In 2018, during Donald J. Trump’s first presidency, he said he would be “proud” to shut down the government if a deal was not reached that included funding he wanted for his proposed wall along the southern U.S. border.
“I’ll be the one to shut it down,” Mr. Trump said at the time. “I will take the mantle. And I will shut it down for border security.”
The partial government shutdown that followed was the longest in U.S. history. Mr. Trump was surprised at how poorly people reacted to it, according to one official who worked in the administration said.
As a midnight deadline drew closer on Friday,the incoming president both suggested he could live with a shutdown and tried to push the blame for it on President Biden, who will be in office for another four weeks.
“President-elect Trump is doing more to find a resolution for the American people than the sitting president,” said Karoline Leavitt, Mr. Trump’s incoming White House press secretary, in a statement. “If the government shuts down, the onus is on Joe Biden, who has been hiding away since Election Day.”
Mr. Trump has pushed for shutdowns consistently over time, primarily as a leverage tool. Some advisers in his first term told him that there were ways to minimize the pain that taxpayers experience in a shutdown — a message that apparently has stuck with him.
Mr. Trump has repeatedly told allies and advisers over the last few days that he does not oppose a government shutdown, according to two people with knowledge of his comments.

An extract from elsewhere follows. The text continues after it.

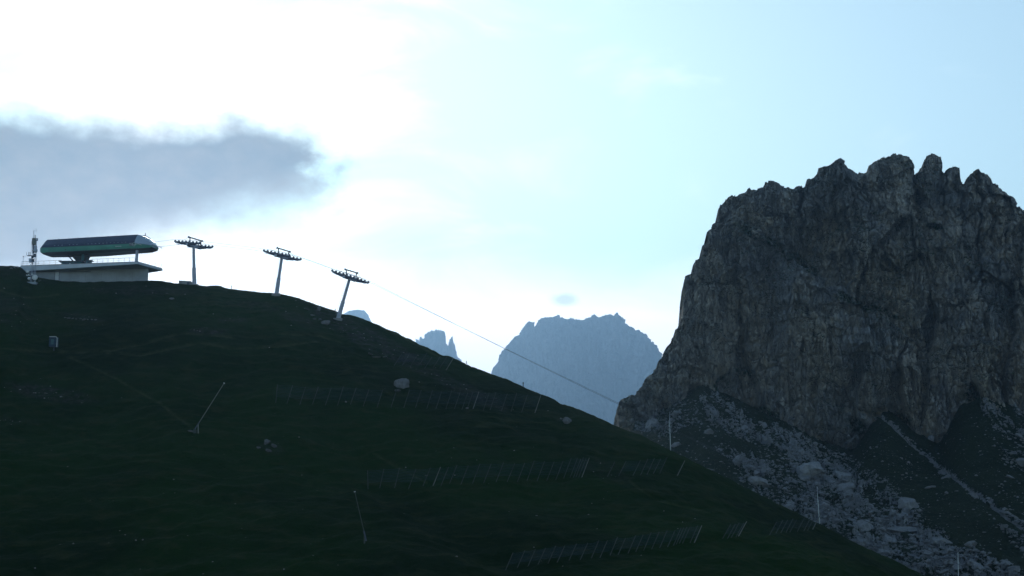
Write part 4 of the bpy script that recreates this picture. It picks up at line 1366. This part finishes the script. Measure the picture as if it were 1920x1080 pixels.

In May 2023, Kevin McCarthy, then the speaker of the House, reached a budget deal with Mr. Biden that included some spending cuts and suspended the debt ceiling through this coming weekend. Mr. Trump was furious. He wanted Mr. McCarthy to let the government default on its debts instead of striking a deal that would benefit Mr. Biden, who was running for a second term at the time, two people briefed on the events said.
Mr. Trump’s advisers believe voters are more preoccupied with the holidays than they are with the ins and outs of congressional negotiations. But while Mr. Trump is technically correct that a shutdown would be Mr. Biden’s problem now, it could become a Trump problem if it drags on.
The driving conceit this time has been that Mr. Trump — and Elon Musk, an ally, funder, and multibillionaire new friend whom he has tasked with cutting government costs — believes the initial bipartisan deal was stuffed with too much bloat and too many Democratic priorities. A shutdown, from that perspective, is preferable.
That may be harder for lawmakers to swallow when Mr. Trump is arguing that he wants is to remove or raise the debt ceiling — something that was not in the initial deal — which would allow government spending to continue to increase.
“Congress must get rid of, or extend out to, perhaps, 2029, the ridiculous Debt Ceiling,” Mr. Trump wrote on Truth Social on Thursday, hours before he called for a shutdown. “Without this, we should never make a deal. Remember, the pressure is on whoever is President.”